Bir yanıyla olup biten çok açık, çok net; bir yanıyla ise öyle bir kaos var ki zihinlerimizde.
Haklı veya çok doğru bir uyarıyı bile saldırı gibi algılamak, rastgele bir cümleden saldıracak gedik bulduğunu sanmak, yanlış bir haberden infaz mangaları dizmek… hepsi mümkün hepsi yaşanıyor.
Çünkü bir yanıyla olup bitenler ne kadar açık ne kadar gözlerimizin önünde gerçekleşti, her geçen gün yeni bir delil görüntüyle ortaya serilmeye devam ediyorsa da zihinlerimizin aynı berraklığa kavuşması bir o kadar zorlaşıyor. Yorum, dedikodu, 'bilgi' bombardımanı altındayız ama bunların hangisi iyiniyetli bir çabanın hangisi kasıtlı bir çarpıtmanın uzantısı ayırd edemiyoruz.

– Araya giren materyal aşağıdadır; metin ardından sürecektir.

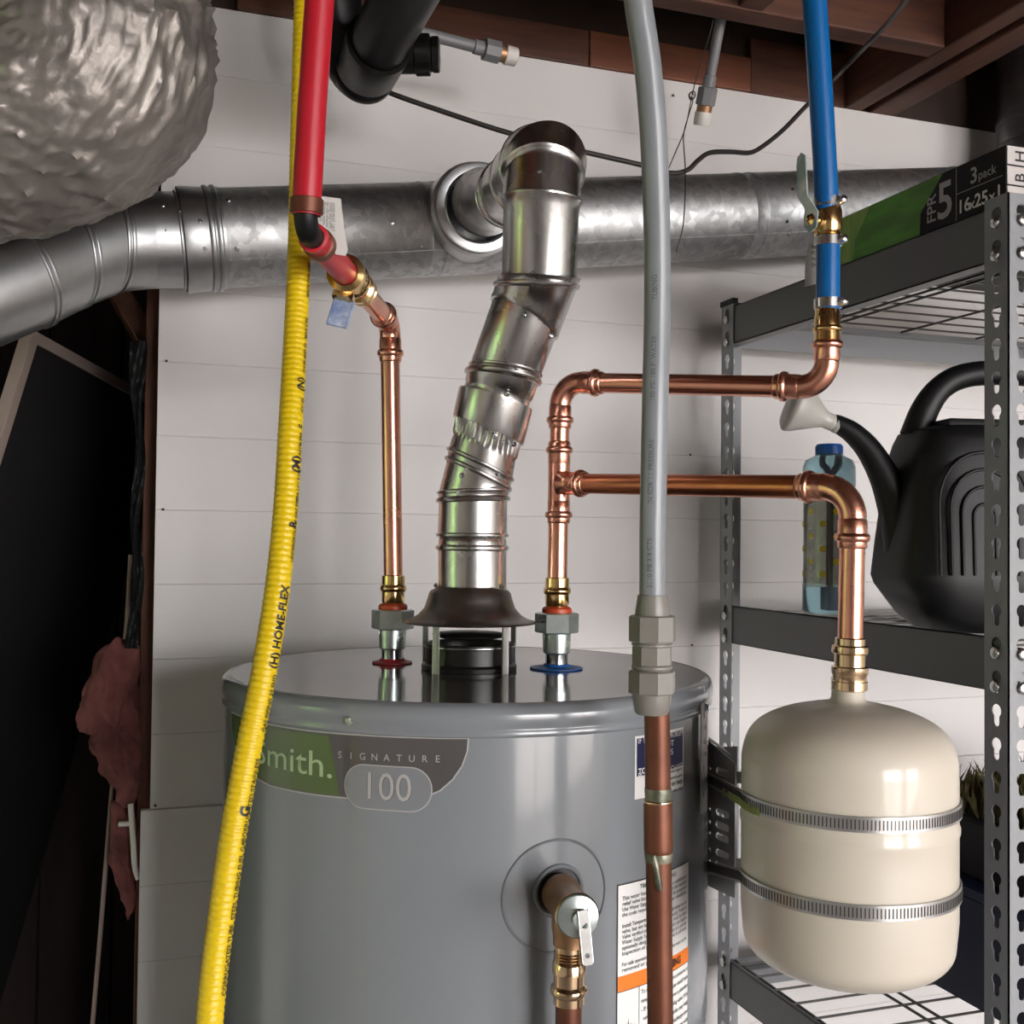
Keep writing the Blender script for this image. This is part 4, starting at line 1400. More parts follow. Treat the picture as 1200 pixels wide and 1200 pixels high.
fin('compression_nut', octo(721, 752, .0207, 8), 'greyfit', GP, 20)
bm = octo(756, 779, .0176, 8); lathe(bm, fo, gd, [(.0165, hh(751)), (.0165, hh(753)), (.0178, hh(754)), (.0178, hh(756)), (.0165, hh(757))], 30)
lathe(bm, fo, gd, [(.0165, hh(778)), (.0178, hh(780)), (.0178, hh(782)), (.0165, hh(785))], 30); fin('coupling_body', bm, 'greyfit', GP, 20)
fin('compression_nut', octo(785, 812, .0207, 8), 'greyfit', GP, 20)
bm = B(); lathe(bm, fo, gd, [(.0170, hh(811)), (.0165, hh(820)), (.0150, hh(833)), (.0135, hh(836)), (.0112, hh(836))], 36); fin('tapered_nut_end', bm, 'greyfit', GP, 40)
c0 = P(769.5, 836, .955); c1 = P(773.5, 1200, .950); c1b = c1 + (c1 - c0) * 2.2
bm = B(); sweep(bm, [c0 + V((0, 0, .02)), c1b], .01115, 30); fin('old_copper_tube', bm, 'oldcopper', GP, 60)['label'] = 'tarnished copper tube'
cd_ = (c1 - c0).normalized()
kk = P(771, 938, .953)
bm = B(); lathe(bm, kk, cd_, [(.0112, -.001), (.0124, 0), (.0126, .004), (.0126, .040), (.0124, .044), (.0112, .046)], 30); fin('solder_coupling', bm, 'oldcopper', GP, 40)
bm = B(); lathe(bm, kk, cd_, [(.0113, -.0006), (.0126, -.0004), (.0129, .0006), (.0125, .0016)], 30); fin('solder_ring', bm, 'brasslite', GP, 40)
bm = B(); lathe(bm, kk, cd_, [(.0114, -.011), (.0116, -.010), (.0116, -.001)], 30)
drip = [kk + cd_ * (.044 + .030 * t) + (-CF * .0118 + CR * (-.0055 + .005 * t)) for t in (0, .2, .4, .6, .8, 1)]
sweep(bm, drip, [.0012, .0030, .0028, .0026, .0032, .0020], 10)
lathe(bm, kk, cd_, [(.0114, .043), (.0124, .0445), (.0121, .048), (.0114, .052)], 30)
for v in bm.verts:
    v.co += .0006 * noise.noise_vector(v.co * 180)
o = fin('solder_drip', bm, 'solder', GP, 60); o['label'] = 'hardened grey-green solder flux drip'; o['kind'] = 'stuff'
bm = B()
for py, s_, txt in ((690, .0062, '2110 PB 3/4 CTS'), (590, .0062, 'IN SDR 11 PRESSURE'), (470, .0060, '100 PSI 180 F  WATER'), (350, .006, 'TUBING')):
    idx = min(range(len(gs)), key=lambda i: abs((600 - FPX * (gs[i] - CAM).dot(_U) / (gs[i] - CAM).dot(_F)) - py))
    t = text(txt, s_)
    def f(c):
        i = idx - c.x / .008; i0 = int(max(1, min(len(gs) - 3, i))); p = gs[i0].lerp(gs[i0 + 1], max(0, min(1, i - i0)))
        tt = (gs[i0 + 1] - gs[i0 - 1]).normalized(); tc = CAM - p; tc -= tt * tc.dot(tt); tc.normalize(); rt = tc.cross(tt)
        if rt.dot(_R) < 0: rt = -rt
        a = radians(-2) - c.y / .0116 * 1
        return p + .01165 * (cos(a) * tc + sin(a) * rt)
    vmap(t, f); merge(bm, t)
fin('lettering', bm, 'inkfaint', GP, 0)

# ================================================================== SHELVING UNIT
SX0, SY0, SY1 = .934, .995, 1.642
SX1 = SX0 + 1.22
SH = thing('shelving_unit', 'grey steel boltless shelving rack with keyhole posts and wire decks', 'shelf', ((SX0 + SX1) / 2, (SY0 + SY1) / 2, 0))
PITCHH = .0381
FW = .0375


def keyhole(cx, cy):
    pts = []
    R, r, d = .0075, .0045, .0135
    a0 = math.asin(r / R)
    for i in range(17):
        a = -pi / 2 + a0 + (2 * pi - 2 * a0) * i / 16
        pts.append((cx + R * cos(a), cy + R * sin(a)))
    for i in range(7):
        a = pi + pi * i / 6
        pts.append((cx + r * cos(a), cy - d + r * sin(a)))
    return pts


def post_mesh(H, z_first):
    """L profile post: flange A in the x-z plane (0..FW), flange B in the y-z plane"""
    n = int(H / PITCHH)
    hs = [keyhole(FW * .50, z_first - PITCHH * i) for i in range(60) if .03 < z_first - PITCHH * i < H - .012]
    a = flat([[(0, 0), (FW, 0), (FW, H), (0, H)]] + hs, .0008)
    b = flat([[(0, 0), (FW, 0), (FW, H), (0, H)]] + hs, .0008)
    return a, b


HP = 2.0
zf = P(1172, 247, 1.26).z
posts = []
for x, y, sx, sy, nm in ((SX0, SY0, 1, 1, 0), (SX0, SY1, 1, -1, 1), (SX1, SY0, -1, 1, 2), (SX1, SY1, -1, -1, 3)):
    a, b = post_mesh(HP, zf - .0)
    vmap(a, lambda c: V((x + sx * c.x, y + c.z + sy * .0008, c.y)))
    vmap(b, lambda c: V((x + c.z + sx * .0008, y + sy * c.x, c.y)))
    merge(a, b)
    bmesh.ops.recalc_face_normals(a, faces=a.faces)
    posts.append(fin('post', a, 'shelf', SH, 0))
    bm = B(); box(bm, (min(x, x + sx * FW) - .002, min(y, y + sy * .006) - .002, HP - .006), (max(x, x + sx * FW) + .002, max(y, y + sy * .006) + .002, HP + .003)); box(bm, (min(x, x + sx * .006) - .002, min(y, y + sy * FW) - .002, HP - .006), (max(x, x + sx * .006) + .002, max(y, y + sy * FW) + .002, HP + .003))
    if nm != 0: fin('post_cap', bm, 'blackplastic', SH, 0)['label'] = 'black plastic cap'
    else: bm.free()
RIV = B(); lathe(RIV, (0, 0, 0), (0, 0, 1), [(.0045, 0), (.0045, .002), (.0070, .0022), (.0072, .0035), (.0050, .0045), (0, .0050)], 16)
RM = bpy.data.meshes.new('rivet'); RIV.to_mesh(RM); RIV.free(); RM.materials.append(MT['steel']); RM.polygons.foreach_set('use_smooth', [True] * len(RM.polygons))
levels = [(1.927, 1.990), (1.430, 1.492), (.850, .910), (.30, .36)]
for zb0, zt0 in levels:
    inset = .0025
    for x, s in ((SX0, 1), (SX1, -1)):
        bm = B()
        x_ = x + s * inset
        box(bm, (min(x_, x_ + s * .0016), SY0 + .004, zb0), (max(x_, x_ + s * .0016), SY1 - .004, zt0))
        box(bm, (min(x_, x_ + s * .022), SY0 + .004, zb0), (max(x_, x_ + s * .022), SY1 - .004, zb0 + .0016))
        box(bm, (min(x_, x_ + s * .006), SY0 + .004, zt0 - .0016), (max(x_, x_ + s * .006), SY1 - .004, zt0))
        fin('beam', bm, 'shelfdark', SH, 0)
        for yy in (SY0 + FW / 2, SY1 - FW / 2):
            for k in range(0, 2):
                zz_ = [zf - PITCHH * i - .0105 for i in range(60)]
                zr = [q for q in zz_ if zb0 < q < zt0]
                if k < len(zr): inst('rivet', RM, SH, (x - s * .0, yy, zr[k]), V((-s, 0, 0)).to_track_quat('Z', 'Y'))
    for y, s in ((SY0, 1), (SY1, -1)):
        bm = B()
        y_ = y + s * inset
        box(bm, (SX0 + .004, min(y_, y_ + s * .0016), zb0), (SX1 - .004, max(y_, y_ + s * .0016), zt0 - .012))
        box(bm, (SX0 + .004, min(y_, y_ + s * .024), zt0 - .025), (SX1 - .004, max(y_, y_ + s * .024), zt0 - .0234))
        fin('beam', bm, 'shelf', SH, 0)
        for xx in (SX0 + FW / 2, SX1 - FW / 2):
            zz_ = [zf - PITCHH * i - .0105 for i in range(60)]
            for q in [q for q in zz_ if zb0 < q < zt0]:
                inst('rivet', RM, SH, (xx, y, q), V((0, -s, 0)).to_track_quat('Z', 'Y'))
    bm = B()
    zd = zt0 - .0135
    n = 12
    for i in range(n):
        yy = SY0 + .03 + (SY1 - SY0 - .06) * i / (n - 1)
        obox(bm, ((SX0 + SX1) / 2, yy, zd + .003), (SX1 - SX0 - .012, 0, 0), (0, .0028, 0), (0, 0, .0028))
    for i in range(8):
        xx = SX0 + .03 + (SX1 - SX0 - .06) * i / 7
        for d in ((-.012, .012) if i in (1, 4, 6) else (0,)):
            obox(bm, (xx + d, (SY0 + SY1) / 2, zd), (.0032, 0, 0), (0, SY1 - SY0 - .012, 0), (0, 0, .0032))
    o = fin('wire_deck', bm, 'wire', SH, 0); o['kind'] = 'stuff'

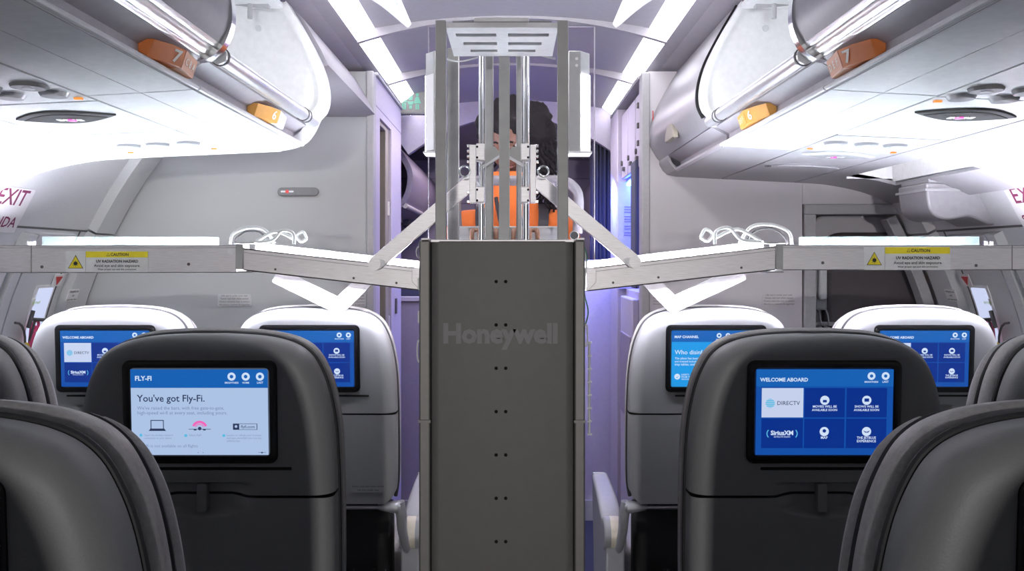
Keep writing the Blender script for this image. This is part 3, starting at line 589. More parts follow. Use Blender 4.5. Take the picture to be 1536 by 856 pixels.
def make_seat():
    r = thing('passenger_chair', (0, 0, 0), 'x', 'seat')
    SP = -.420+.135   # tray split line
    up = [(w, dz) for w, dz in OUTL if dz > SP]; dense = []
    zs = np.linspace(up[-1][1], SP, 3); 
    W_ = lambda z: float(np.interp(-z, [-p[1] for p in OUTL], [p[0] for p in OUTL]))
    up = [(w, dz) for w, dz in OUTL if dz > -.20]+[(W_(z), z) for z in np.concatenate([np.linspace(-.205, -.258, 8), np.linspace(-.261, SP, 9)])]
    wg = np.clip((np.array([p[1] for p in up])+.262)/(SP+.262), 0, 1)
    sh = shellgrid(up, (SP, wg)).build('back_shell', M['shell'], r, smooth=True, angle=50)
    lo_z = np.concatenate([np.linspace(SP-.0045, -.33, 16), np.linspace(-.34, -.535, 14)])
    lo = [(W_(z)-(0.0 if z > -.5 else ((-.5-z)/.035)**2*.02), z) for z in lo_z]
    wg = np.clip((lo_z+.33)/(SP+.33), 0, 1)
    tr = shellgrid(lo, (SP, wg), R=.02).build('tray_table', M['shell'], r, smooth=True, angle=50)
    MB().py([(x, TOPZ-.289+z) for x, z in rrect(.017, .05, .004, 3)], -.006+lean(TOPZ-.29), .014+lean(TOPZ-.29)).build('latch', M['shell'], tr, bevel=.002)
    MB().py([(x, TOPZ-.5+z) for x, z in rrect(.09, .03, .003, 2, .155, .012)], lean(TOPZ-.49)-.0006, lean(TOPZ-.49)).build('tray_label', M['shell'], tr)
    t = MB(); t.text('Fasten seat belt while seated', .0075, (.155, lean(TOPZ-.49)-.001, TOPZ-.488), align='CENTER'); t.text('Life vest under seat', .0075, (.155, lean(TOPZ-.49)-.001, TOPZ-.498), align='CENTER'); t.build('label_print', M['ink'], tr)
    MB().box(-.11, .16, lean(TOPZ-.237)-.0015, lean(TOPZ-.237)+.01, TOPZ-.2395, TOPZ-.2335).build('literature_slot', M['hole'], r, bevel=.002)
    # monitor
    yb = lean(TOPZ-.27)-.006
    ys = lambda z: lean(z)
    mon = MB(); rr = rrect(.272, .183, .014, 5, 0, TOPZ-.2655+.0)
    cz = TOPZ-.135
    rr = rrect(.272, .183, .014, 5, 0, cz); rin = rrect(.246, .157, .008, 5, 0, cz)
    loop = lambda p, dy: [(x, lean(z)+dy, z) for x, z in p]
    mon.loft([loop(rr, .012), loop(rr, -.003), loop(rrect(.266, .177, .013, 5, 0, cz), -.005), loop(rin, -.0045), loop(rin, .002)], True, False, True)
    mon = mon.build('monitor', M['gloss'], r, smooth=True, angle=35)
    # leather: band behind seam, front cushion, wings
    MB().loft(sliced([(.050, -.024, -.008), (.054, -.018, -.006), (.120, -.018, -.006), (.140, -.024, -.008)], -.53)).build('backrest_core', M['seam'], r, smooth=True, angle=80)
    for y_, o_ in ((.0625, -.0015), (.1335, -.010)):
        MB().tube([(x, y_+lean(TOPZ+z), TOPZ+z) for x, z in outline(o_, 0, 1, -.53)], .0052, 8).build('piping', M['seam'], r, smooth=True)
    MB().loft(sliced([(.070, -.022, -.006), (.072, -.010, -.001), (.076, -.003, .003), (.088, .002, .005), (.112, .000, .004), (.126, -.008, -.001), (.132, -.022, -.008)], -.53)).build('backrest', M['leath'], r, smooth=True, angle=80)
    MB().loft(sliced([(.132, -.034, -.018), (.137, -.016, -.008), (.155, -.006, -.004), (.180, -.014, -.010), (.195, -.042, -.032)], -.50)).build('backrest_cushion', M['leath'], r, smooth=True, angle=80)
    MB().loft([[(x*.86, y+lean(TOPZ+z), TOPZ+z*.98-.01) for x, z in outline(o, o-.01, 1, -.24)] for y, o in ((.18, -.03), (.19, -.012), (.215, -.004), (.235, -.02), (.24, -.05))]).build('headrest', M['leath'], r, smooth=True, angle=80)
    MB().box(-.225, .225, .19, .64, .36, .46).build('seat_cushion', M['leath'], r, bevel=.03, seg=3)
    fr = MB().tube([(-.20, .045, .626), (.20, .045, .626)], .006, 8)
    for sx in (-1, 1): fr.loft([[(sx*x, .045+r_*math.cos(a), .627+r_*math.sin(a)) for a in np.linspace(0, 2*PI, 14, False)] for x, r_ in ((.178, .007), (.188, .010), (.222, .0165), (.236, .018), (.242, .012))])
    fr.build('pivot_bar', M['frame'], r, smooth=True)
    for sx in (-1, 1):
        g = MB(); pts = crom([(sx*.236, .05, .640), (sx*.242, .055, .60), (sx*.244, .07, .55), (sx*.252, .10, .49), (sx*.254, .16, .42)], 5); g.tube(pts, [.016-.005*i/len(pts) for i in range(len(pts))], 10); g.build('recline_arm', M['frame'], r, smooth=True)
        g = MB().box(sx*.18-.015, sx*.18+.015, .14, .19, 0, .36); g.box(sx*.18-.015, sx*.18+.015, .14, .58, .005, .03); g.box(sx*.18-.012, sx*.18+.012, .52, .56, 0, .36); g.build('leg', M['dark'], r, bevel=.004)
    MB().box(-.21, .21, .10, .16, .34, .62).build('lower_back_panel', M['dark'], r, bevel=.01)
    b = MB()
    for k in range(14): 
        x = rng.uniform(-.2, .2); b.tube(crom([(x, .09, .44), (x+rng.uniform(-.05, .05), .07, .38+rng.uniform(-.03, .03)), (x+rng.uniform(-.08, .08), .09, .33)], 4), .004, 6)
    b.build('wiring', M['dark'], r, smooth=True)
    return r
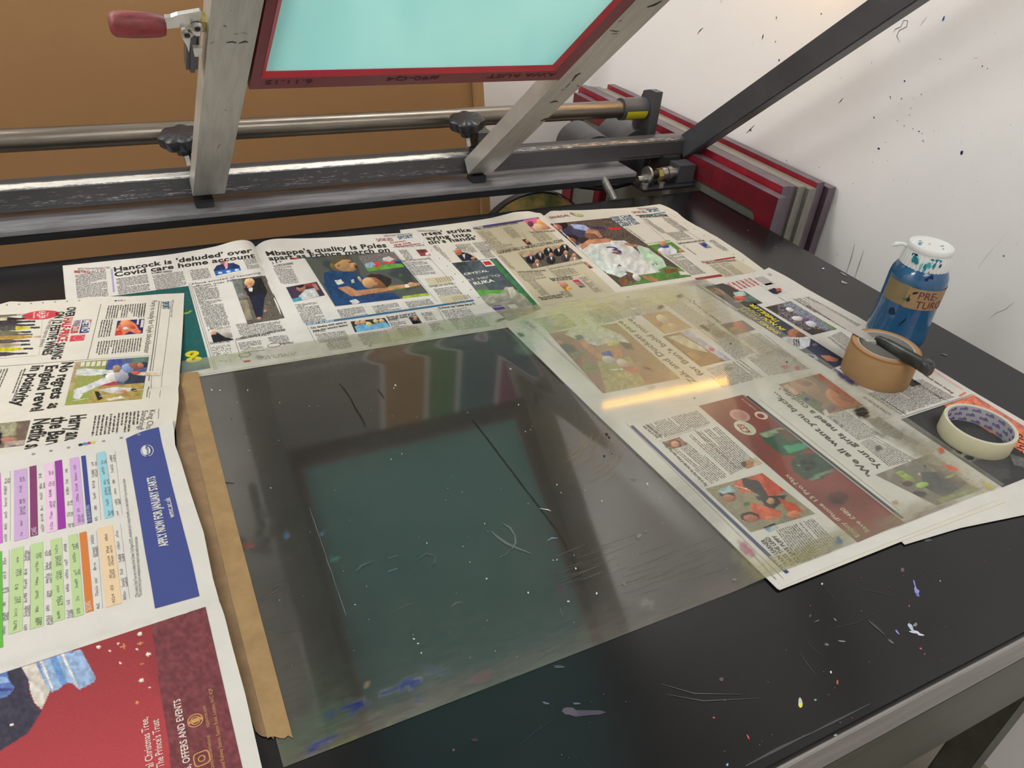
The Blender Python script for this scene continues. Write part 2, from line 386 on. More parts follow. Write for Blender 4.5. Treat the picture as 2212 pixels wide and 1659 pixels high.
fleck((1938, 1365), 7, 2, LV, .9); fleck((1989, 1371), 7, 2.5, WH, .2); fleck((1925, 1386), 9, 2, S(95, 100, 110), .7)
fleck((1728, 1520), 5, 12, S(190, 195, 190), -.1, jag=.4); fleck((1729, 1523), 4, 6, S(225, 220, 90), -.1)
fleck((1761, 1512), 3, 2.2, S(110, 160, 150)); fleck((1809, 1474), 2, 5, S(190, 95, 80)); fleck((1542, 1550), 2.5, 2, S(190, 80, 75)); fleck((1616, 1592), 2, 6, S(200, 85, 75), -.4)
fleck((1559, 1467), 5, 4.5, S(95, 80, 70)); fleck((1786, 1392), 4, 3, S(110, 108, 104)); fleck((1820, 1385), 9, 1.6, S(130, 132, 130), .1); fleck((1804, 1338), 5, 1.5, S(130, 130, 130), .9)
fleck((1765, 1341), 6, 1.2, S(100, 105, 105), -.4); fleck((1750, 1330), 2, 4, S(80, 80, 80), .4); fleck((1776, 1261), 2.5, 2, WH); fleck((1989, 1401), 3, 2, S(190, 95, 85), .4)
fleck((1950, 1231), 4, 5, S(105, 90, 88)); fleck((1997, 1413), 2, 2, S(120, 90, 80)); fleck((1795, 1452), 2, 3, WH); fleck((1964, 1309), 2, 2, S(170, 90, 80))
fleck((1805, 1588), 5, 2, S(150, 155, 160), -.4); fleck((1571, 1652), 3, 3, S(150, 170, 190)); fleck((2006, 1167), 8, 3, S(85, 85, 88), -.2); fleck((2031, 1255), 1.3, 1.3, WH)
fleck((1265, 1541), 40, 7, S(72, 68, 82), -.05, jag=.5); fleck((1232, 1538), 14, 8, S(86, 80, 94), .3, jag=.5); fleck((1245, 1520), 9, 2, S(90, 95, 110), 0, jag=.5)
fleck((1180, 1519), 8, 2.4, S(88, 98, 110), .2, jag=.5); fleck((1205, 1440), 12, 3, S(70, 80, 80), .15, jag=.5); fleck((980, 1620), 3, 3, S(95, 70, 75)); fleck((1025, 1598), 8, 4, S(52, 40, 42))
scratch([(1726, 1406), (1742, 1432), (1764, 1460)], 1.2, S(90, 90, 92)); scratch([(1784, 1269), (1798, 1288), (1804, 1297)], 1.0, S(70, 70, 72))
scratch([(1875, 1340), (1890, 1352), (1912, 1372)], 5, S(42, 44, 48)); scratch([(1740, 1380), (1758, 1403), (1785, 1422)], .8, S(55, 52, 52))
scratch([(1860, 1273), (1900, 1280), (1938, 1291)], .8, S(60, 55, 55)); scratch([(1790, 1360), (1850, 1345), (1905, 1318)], .8, S(52, 50, 50))
scratch([(1632, 1316), (1665, 1320)], .8, S(60, 50, 50)); scratch([(1740, 1590), (1800, 1560), (1880, 1520)], 5, S(30, 34, 46)); scratch([(1610, 1655), (1680, 1618), (1750, 1584)], 7, S(28, 32, 44))
scratch([(1430, 1478), (1500, 1498), (1600, 1500)], 3, S(24, 24, 28)); scratch([(1440, 1500), (1520, 1514), (1640, 1508)], 3, S(22, 22, 27)); scratch([(1160, 1548), (1168, 1572)], 1, S(70, 75, 85)); scratch([(1120, 1612), (1150, 1585), (1200, 1550)], 1, S(60, 64, 76))
scratch([(1230, 1615), (1246, 1640)], 1, S(60, 64, 76)); scratch([(1250, 1628), (1275, 1655)], 1, S(60, 64, 76)); scratch([(1838, 1645), (1975, 1475 + 90)], .1, S(40, 40, 40))
for _ in range(70):
    p = (random.uniform(1150, 2200), random.uniform(1180, 1650))
    if p[1] < 1290 + (1680 - p[0]) * .42 + 14 or p[1] > 1659 - (p[0] - 1680) * .53 - 12: continue
    fleck(p, random.uniform(.6, 1.5), random.uniform(.6, 1.3), random.choice([S(120, 120, 120), S(70, 66, 64), S(150, 90, 80)]))
for _ in range(26):
    p = (random.uniform(1500, 1800), random.uniform(430, 640)); fleck(p, 1.4, .7, S(120, 122, 125)) if 350 < p[1] - (p[0] - 1480) * .56 < 380 + 90 and p[1] < 395 + (p[0] - 1480) * .56 + 60 and p[1] > 410 + (p[0] - 1480) * .6 - 20 else None
fleck((1778, 580), 2.5, 1.5, WH); fleck((1824, 610), 8, 2, S(160, 162, 165), .3, jag=.5); fleck((2040, 766), 6, 1.5, S(110, 112, 115), .3); fleck((1822, 592), 9, 1.6, S(150, 152, 155), .5)
tm.col = tmc
o = tm.build('dried_ink_specks', M['marks'], table); o['kind'] = 'stuff'; o['label'] = 'small dried ink specks and pale scratches'

# ================================================================== THE PRESS (hinge, bars and arms)
al = math.radians(40.7)
NV = np.array([0, math.sin(al), math.cos(al)]); UV_ = np.array([0, -math.cos(al), math.sin(al)])
Q = np.array([0, 1.3304, .0523])
PB = (Q, EX, UV_, NV)      # press plane: x across, u up the arms, n away from the camera
def PP(x, u, n=0): return Q + EX * x + UV_ * u + NV * n
press = thing('printing_press', 'steel screen printing press hinge with raised arms above the table', 'printing press', (.5, 1.35, 0))
def skewbox(x0b, x1b, x0t, x1t, u0, u1, n0, n1):
    mb = MB(); vs = []
    for n in (n0, n1):
        vs += [PP(x0b, u0, n), PP(x1b, u0, n), PP(x1t, u1, n), PP(x0t, u1, n)]
    return mb.add(vs, [(0, 3, 2, 1), (4, 5, 6, 7), (0, 1, 5, 4), (1, 2, 6, 5), (2, 3, 7, 6), (3, 0, 4, 7)])
a = skewbox(.109, .160, .136, .189, .009, 1.25, 0, .028).build('arm', M['steel'], press); a['label'] = 'left raised flat steel arm'
a = skewbox(.614, .667, .658, .711, .001, 1.25, 0, .030).build('arm', M['steel'], press); a['label'] = 'right raised flat steel arm'
MB().box(1.150, 1.180, -.015, 1.20, 0, .050, B=PB, bev=.002).build('lift_bar', M['barsteel'], press)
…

Kolay da değil ayırmak.
Siyasetin, yargının, güvenlik mekanizmasının da işi bu yüzden zor.
Kasıtlı olanla kaza olanı birbirinden ayırmak; tarihin en büyük sorgulaması, soruşturması ve yargılamasına dahil edilecekle edilmemesi gerekeni fark etmek hele bu ilk zamanlarda çok zor.
“Torpil” bulduğu için veya başka bir sebeple mi yoksa gerçekten masum olduğu için mi suçlu listesinden çıkabilir bir insan, anlaması hakikatten güç bir dönemdeyiz.
“Eski cemaatçi”lerden “yeni uzmanlar”a kadar bütün anlatılar FETÖ'nün bırakın inlerine girmeye yardımcı olmayı, korkarım zaman zaman “önleyecek” içerikler sunmakla malûl.
Özeleştiri ile eleştirinin yeri gittikçe silikleşiyor.
Böyle devam ederse bu örgütlenmenin en önemli ayakları ve partnerleri yüzeyden savuşturulup gidecek sanki.
Olağanüstü bir vakanın ardından yaşanan sadece kanunen OHAL değil, zaten her şey olağanüstü.
FETÖ ve işbirlikçilerinin uzmanlık alanı olan şaşırtmaca, 'sağ gösterip sol vurma' kadar 'fırsat bu fırsat' deyip boşluk doldurmaya kalkanlar da işi çok zorlaştırıyor.
Her şey çok açık, çok net diyorum çünkü baştan beri FETÖ'nün aynı zamanda Gladyo olduğundan emindim, gittikçe de bu resim netleşiyor.